Tal fenômeno gera o paradoxo dos gêmeos, em que um de dois gêmeos idênticos se torna astronauta e sai em disparada pelo espaço, perto da velocidade da luz. Enquanto isso, o outro irmão permanece em terra firme.
O resultado é que o astronauta irá envelhecer mais lentamente do que o irmão gêmeo que mora na Terra.
” Os gêmeos Scott e Mark Kelly viveram esta experiência entre 2015 e 2016, quando Scott passou meses no espaço, mesmo não tendo atingido velocidades próximas à da luz.
Teoria da relatividade de Albert Einstein afirma que é possível comprimir tempo viajando com rapidez suficiente em relação às outras pessoas
No nosso dia a dia, esses efeitos da teoria da relatividade são pequenos demais para podermos observá-los.
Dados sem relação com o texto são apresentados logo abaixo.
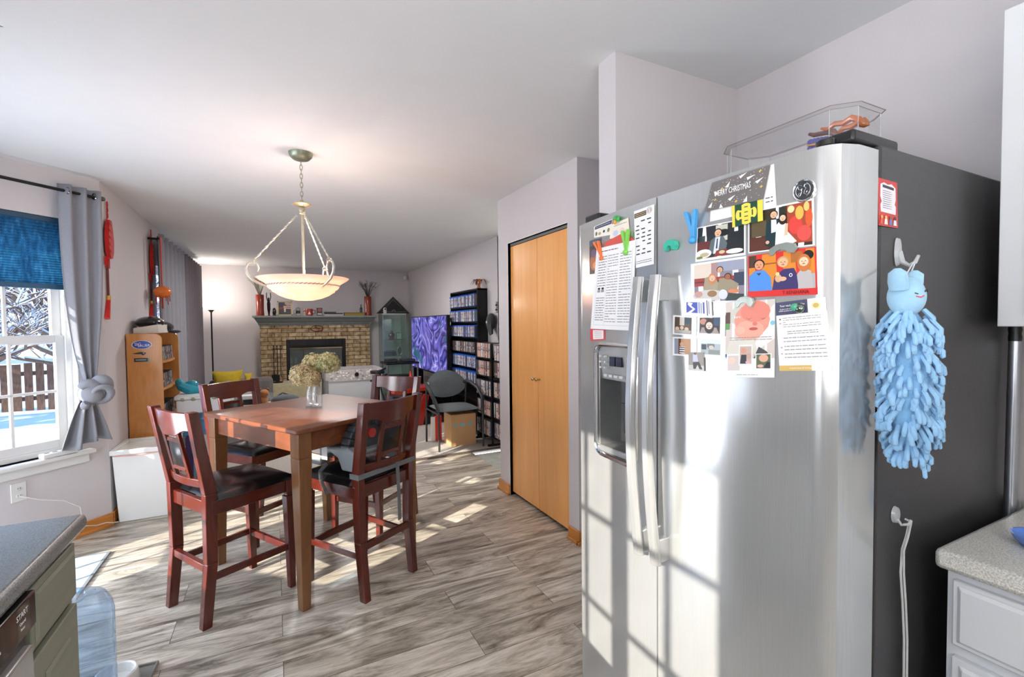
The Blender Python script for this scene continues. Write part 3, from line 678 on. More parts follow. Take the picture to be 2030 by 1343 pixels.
o, wr = sheet('photograph', 'photograph of three smiling people on an orange wall, red BENIHANA strip below', 'photograph', [(1483, 508), (1618, 489), (1621, 584), (1484, 590)],
  [('r', .02, .13, .98, .98, '#dd8a2c'), ('r', .02, .7, .14, .98, '#4b3524'), ('e', .9, .85, .07, .1, '#1c1716'), ('r', .66, .72, .82, .95, '#b06a30'), ('r', .14, .74, .6, .77, '#a3531c'), ('r', .75, .13, .98, .45, '#aeb0b4'),
   ('p', [(.02, .13), (.02, .5), (.12, .62), (.26, .62), (.36, .45), (.38, .13)], '#4f8fe4'), ('p', [(.14, .56), (.18, .5), (.22, .56)], '#28365c'), ('p', [(.38, .13), (.42, .45), (.56, .6), (.7, .6), (.76, .4), (.75, .13)], '#3c3268'), ('p', [(.76, .13), (.74, .45), (.82, .6), (.93, .5), (.96, .13)], '#b9b4b4')]
  + face_shapes(.185, .75, .11, '#e39f78', '#1a1311', asp=.75)+face_shapes(.55, .75, .11, '#e8b48c', '#c79a68', asp=.75)+face_shapes(.84, .72, .1, '#f3cba6', '#c7743a', True, .75)
  + [('e', .48, .4, .05, .09, '#d9a982'), ('e', .54, .38, .06, .05, '#e5b48e'), ('e', .47, .5, .03, .04, '#f3d58a'), ('e', .66, .45, .025, .04, '#e8e8f0'), ('e', .66, .45, .015, .025, '#3c3268'), ('r', 0, 0, 1, .14, '#d9302c')], '#d9302c', 'photo', FG)
wr('T BENIHANA', .72, .065, .0105, '#5a0f10', k=60, sx=.85)
o, wr = sheet('business_card', 'white business card with a blue square and white swoosh above the small photographs', 'business card', [(1360, 593), (1412, 592), (1414, 631), (1360, 626)],
  [('r', .05, .2, .48, .8, '#5a68c0'), ('p', [(.1, .2), (.24, .2), (.4, .42), (.24, .6), (.3, .75), (.12, .8), (.1, .66), (.2, .52), (.3, .42)], '#f4f6ff'), ('r', .52, .2, .56, .8, '#7f8ad0'), ('r', .6, .2, .63, .75, '#7f8ad0'), ('r', .68, .2, .74, .8, '#6a74b8'), ('r', .82, .1, .85, .9, '#555577'), ('r', .89, .2, .91, .85, '#777799')], lift=.0030)
PG = 'small instant photographs'
o, wr = sheet('instant_photo', 'small instant photo of a group of people, top left of the four by the handle', 'photograph', [(1335, 625), (1382, 628), (1381, 667), (1334, 663)], [('r', .08, .08, .8, .92, '#5a4a3c'), ('r', .3, .5, .5, .92, '#d9d2c8'), ('e', .2, .32, .09, .1, '#e8c8ac'), ('e', .4, .38, .08, .1, '#e8c8ac'), ('e', .6, .32, .09, .1, '#e2bd9c'), ('r', .1, .1, .78, .26, '#b8b4b0'), ('r', .52, .6, .76, .9, '#2f4654')], '#f6f6f4', 'photo', PG)
o, wr = sheet('instant_photo', 'small instant photo of a long haired person close up, under the business card', 'photograph', [(1384, 627), (1439, 625), (1438, 667), (1383, 664)], [('r', .08, .1, .82, .9, '#3a2a28'), ('r', .6, .5, .8, .9, '#34506e'), ('e', .22, .7, .13, .16, '#c98a74'), ('p', [(.1, .1), (.16, .4), (.7, .4), (.8, .1)], '#a89890')]+face_shapes(.44, .5, .19, '#f1dcc8', '#2a1a18', True, .75), '#f6f6f4', 'photo', PG)
o, wr = sheet('instant_photo', 'small instant photo of a person in a striped top beside a tan wall', 'photograph', [(1334, 668), (1382, 670), (1382, 708), (1334, 705)], [('r', .08, .1, .76, .92, '#c0926a'), ('r', .08, .1, .24, .92, '#8e9db4'), ('r', .26, .1, .36, .92, '#5a3a2a'), ('e', .4, .62, .08, .12, '#d9a684'), ('r', .3, .14, .52, .5, '#e9e9e9'), ('r', .3, .2, .52, .25, '#2a2a2a'), ('r', .3, .32, .52, .37, '#2a2a2a'), ('r', .3, .43, .52, .47, '#2a2a2a')], '#f6f6f4', 'photo', PG)
o, wr = sheet('instant_photo', 'small pale instant photo of a person outdoors in snow', 'photograph', [(1384, 669), (1440, 671), (1439, 712), (1384, 708)], [('r', .12, .16, .82, .9, '#b9c2c6'), ('r', .14, .4, .32, .66, '#38404c'), ('e', .48, .6, .14, .18, '#6e7c80'), ('e', .5, .52, .09, .1, '#d9cfc4'), ('r', .4, .18, .8, .4, '#8f958f'), ('r', .12, .7, .82, .9, '#dfe8ee')], '#f6f6f4', 'photo', PG)
o, wr = sheet('instant_photo', 'small borderless photo of a person sitting in white, lowest beside the handle', 'photograph', [(1367, 699), (1397, 699), (1398, 737), (1366, 734)], [('r', 0, 0, 1, 1, '#9c968e'), ('r', 0, 0, 1, .3, '#d2d2cc'), ('p', [(.3, .5), (.3, .9), (.55, .95), (.65, .5)], '#ccd0e6'), ('p', [(.3, .45), (.7, .5), (.9, .1), (.72, .1), (.6, .35), (.48, .1), (.34, .1)], '#3a3634'), ('e', .45, .93, .1, .06, '#7a5a48')], '#9c968e', 'photo', PG, lift=.0034)
o, wr = sheet('baby_announcement', 'tall birth announcement card with a sleeping newborn and three small pictures', 'greeting card', [(1441, 601), (1538, 593), (1537, 749), (1439, 748)],
  [('r', 0, .25, 1, 1, '#d9cdc4'), ('p', [(0, .8), (.25, .97), (1, 1), (1, .9), (.2, .7)], '#cfd0c4'), ('p', [(.55, .3), (1, .5), (1, .95), (.8, .8)], '#efe9e6'), ('e', .55, .75, .36, .22, '#e89a86'), ('e', .5, .62, .3, .13, '#f0ab96'), ('e', .62, .86, .3, .14, '#e58a78'), ('e', .32, .62, .1, .05, '#f4b9a4'),
   ('p', [(.42, .79), (.5, .765), (.58, .785), (.5, .757)], '#a85a50'), ('p', [(.7, .78), (.76, .76), (.85, .775), (.77, .75)], '#a85a50'), ('e', .62, .7, .05, .025, '#e07a6a'), ('e', .59, .635, .09, .02, '#c9544e'), ('e', .96, .7, .045, .03, '#7fc4dc'), ('r', 0, .72, .1, .87, '#5a3a34'), ('r', 0, .64, .09, .72, '#5a9a4a'),
   ('p', [(0, .3), (.1, .5), (.6, .5), (.7, .3)], '#ddd9cc'), ('r', 0, .27, .35, .31, '#456a9c'), ('p', [(.6, .25), (.7, .4), (.85, .34), (.95, .25)], '#4a4a4c'), ('r', 0, 0, 1, .25, '#f5f5f4'), ('t', .25, .02, .7, .05, 1, '#9a9a9a'), ('t', .1, .48, .95, .54, 2, '#9c9490'),
   ('r', .04, .08, .33, .31, '#f8f8f8'), ('r', .06, .09, .32, .29, '#d9cfc8'), ('e', .15, .22, .08, .05, '#f0d0c0'), ('r', .3, .16, .58, .43, '#f8f8f8'), ('r', .32, .18, .56, .41, '#c9b2a4'), ('e', .4, .35, .06, .04, '#d99a84'), ('p', [(.33, .18), (.35, .3), (.46, .3), (.46, .18)], '#22262e'), ('e', .51, .28, .05, .04, '#caa292'), ('e', .49, .2, .05, .02, '#e8b0b8'),
   ('r', .64, .11, .95, .31, '#f8f8f8'), ('r', .66, .12, .93, .3, '#5c6a4c'), ('e', .8, .25, .09, .05, '#e8ae92'), ('p', [(.8, .12), (.86, .2), (.93, .2), (.93, .12)], '#22262e'), ('e', .74, .15, .06, .02, '#eab8a4')], '#f5f5f4', 'photo', lift=.0024)
wr('here', .26, .8, .009, '#ffffff', k=60)
o, wr = sheet('checklist_sheet', 'tall white vaccination checklist with navy header and gold footer strip', 'paper', [(1538, 601), (1635, 589), (1645, 735), (1546, 736)],
  [('r', 0, .81, 1, 1, '#4b4d68'), ('r', 0, 0, 1, .08, '#d9b76a'), ('e', .83, .9, .085, .052, '#ecdca0'), ('e', .83, .9, .055, .033, '#c9ad68'), ('r', .06, .74, .1, .76, '#555555'), ('r', .06, .68, .1, .7, '#aaaaaa'), ('r', .06, .33, .1, .35, '#aaaaaa'), ('r', .06, .24, .1, .26, '#aaaaaa'), ('t', .14, .62, .9, .78, 5, '#8a8a8a'), ('t', .22, .52, .84, .58, 2, '#555555'), ('t', .13, .4, .95, .5, 2, '#9a9aa4'), ('t', .14, .28, .95, .38, 2, '#9a9a9a'), ('t', .14, .17, .95, .27, 2, '#9a9a9a')], '#f8f8f7')
wr('Your readiness checklist', .36, .94, .0062, '#ffffff', k=30, sx=.8); wr('Completed them all? You\'re good to go.', .52, .04, .0042, '#ffffff', k=30, sx=.8); wr('It\'s time to start your\nCOVID vaccination series', .22, .88, .0038, '#ffffff', k=30, sx=.7)
o, wr = sheet('printed_list', 'long white printed list clipped to the freezer door', 'paper', [(1185, 494), (1263, 476), (1257, 656), (1173, 652)],
  [('t', .14, .93, .6, .97, 1, '#555555'), ('t', .1, .52, .32, .9, 12, '#6a6a6a'), ('t', .36, .08, .62, .9, 26, '#8a8a8a'), ('t', .66, .08, .92, .9, 26, '#8a8a8a'), ('t', .1, .1, .32, .4, 10, '#6a6a6a'), ('e', .16, .5, .035, .014, '#222222'), ('e', .26, .5, .035, .014, '#222222'), ('r', .12, .455, .2, .485, '#999999'), ('r', .22, .455, .3, .485, '#999999')]
  + [('r', .08, .05, .083, .92, '#999999'), ('r', .34, .05, .343, .92, '#999999'), ('r', .94, .05, .943, .92, '#999999'), ('r', .08, .05, .94, .052, '#999999')], '#f6f6f6', lift=.005)
o, wr = sheet('game_poster', 'dark armoured figure card reading HALO at the freezer door edge', 'card', [(1169, 478), (1193, 471), (1187, 541), (1169, 545)], [('r', 0, .82, 1, 1, '#44506a'), ('e', .5, .35, .45, .25, '#a8582c'), ('e', .4, .6, .25, .12, '#5c4a6c'), ('e', .6, .25, .25, .1, '#d98c4c'), ('r', 0, 0, 1, .08, '#1c1416')], '#3c2826', 'photo')
wr('HALO', .5, .91, .0085, '#dfe8ff', k=30, sx=.7)
o, wr = sheet('banner_magnet_card', 'white card with navy banner and small drawings at the freezer door top', 'card', [(1178, 450), (1215, 434), (1211, 466), (1178, 472)], [('r', .05, .7, .98, .95, '#3a4460'), ('t', .1, .78, .9, .88, 1, '#f0f0f0'), ('e', .15, .3, .06, .18, '#6a6a4a'), ('e', .35, .26, .08, .12, '#c9a86a'), ('e', .6, .35, .06, .1, '#33343a'), ('e', .85, .35, .07, .14, '#8a8a4a')], '#efece2')
o, wr = sheet('greeting_note', 'pastel congratulations card under the green magnet', 'greeting card', [(1212, 446), (1247, 432), (1250, 466), (1210, 474)], [('e', .3, .3, .14, .2, '#c6d0ea'), ('e', .65, .35, .13, .2, '#f0d0d4'), ('e', .85, .2, .1, .16, '#f2dca0'), ('t', .2, .72, .9, .86, 1, '#7a7a9a')], '#f3ead6', lift=.0025)
o, wr = sheet('red_folder', 'red paper peeking out behind the clipped printed list', 'paper', [(1203, 480), (1240, 460), (1262, 478), (1196, 496)], [], '#d9584c', lift=.0032)
o, wr = sheet('ball_schedule', 'white rounded schedule magnet with black boxes and a baseball on top', 'magnet', [(1258, 420), (1299, 405), (1298, 524), (1262, 532)],
  [('r', .02, .87, .62, .95, '#4a3c30'), ('t', .06, .88, .58, .94, 2, '#f0d8a0'), ('e', .76, .93, .15, .06, '#d6d4d0'), ('p', [(.68, .96), (.7, .9), (.72, .9), (.7, .96)], '#c04a3a'), ('p', [(.82, .96), (.84, .9), (.86, .9), (.84, .96)], '#c04a3a')]
  + [('r', .06+.3*i+.06*(j % 2), .78-.07*j, .26+.3*i, .80-.07*j, '#2e2e30') for i in range(3) for j in range(9) if (i*3+j*2) % 5] + [('t', .05, .05, .9, .12, 2, '#777777')], '#f1f1ef', lift=.003)
o, wr = sheet('red_card', 'red bordered card showing below the printed list', 'card', [(1170, 652), (1200, 653), (1200, 674), (1171, 676)], [('r', .2, .1, .9, .9, '#f0e8e6'), ('t', .3, .2, .8, .8, 4, '#9a9a9a')], '#d4404a')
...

Mas eles afetam os satélites que usamos para nos orientar pelo GPS, o sistema de posicionamento global.
“Os relógios no céu andam mais rápido que os relógios na Terra” e precisam ser constantemente acertados, segundo Osborne.
“Se não acertássemos, o Google Maps apresentaria erros de cerca de 10 km por dia.”
E quanto ao passado?
A teoria da relatividade indica que é possível viajar para o futuro. E, na verdade, não precisamos nem mesmo de uma máquina do tempo.
Precisamos “apenas” viajar em velocidades próximas à da luz ou passar algum tempo em um intenso campo gravitacional.
Na teoria da relatividade, essas duas ações são essencialmente equivalentes. Das duas formas, você irá atravessar um período de tempo subjetivo relativamente pequeno, enquanto décadas ou séculos se passam no restante do Universo.
Portanto, se você quiser observar o que irá acontecer daqui a centenas de anos, aqui está a receita.
Mas visitar o passado parece extremamente mais difícil.
“Pode ser possível ou não”, segundo o físico teórico Barak Shoshany, da Universidade Brock em St. Catharines, no Canadá.
“No momento, os conhecimentos que temos são simplesmente insuficientes, possivelmente teorias insuficientes.”
A relatividade oferece algumas opções para viagens para trás no tempo, mas elas são muito mais teóricas.
“Mesmo se tivéssemos poderes tecnológicos muito maiores do que temos atualmente, parece improvável que conseguíssemos criar curvas de tempo fechado de propósito”, afirma a filósofa Emily Adlam, da Universidade Chapman na Califórnia (Estados Unidos).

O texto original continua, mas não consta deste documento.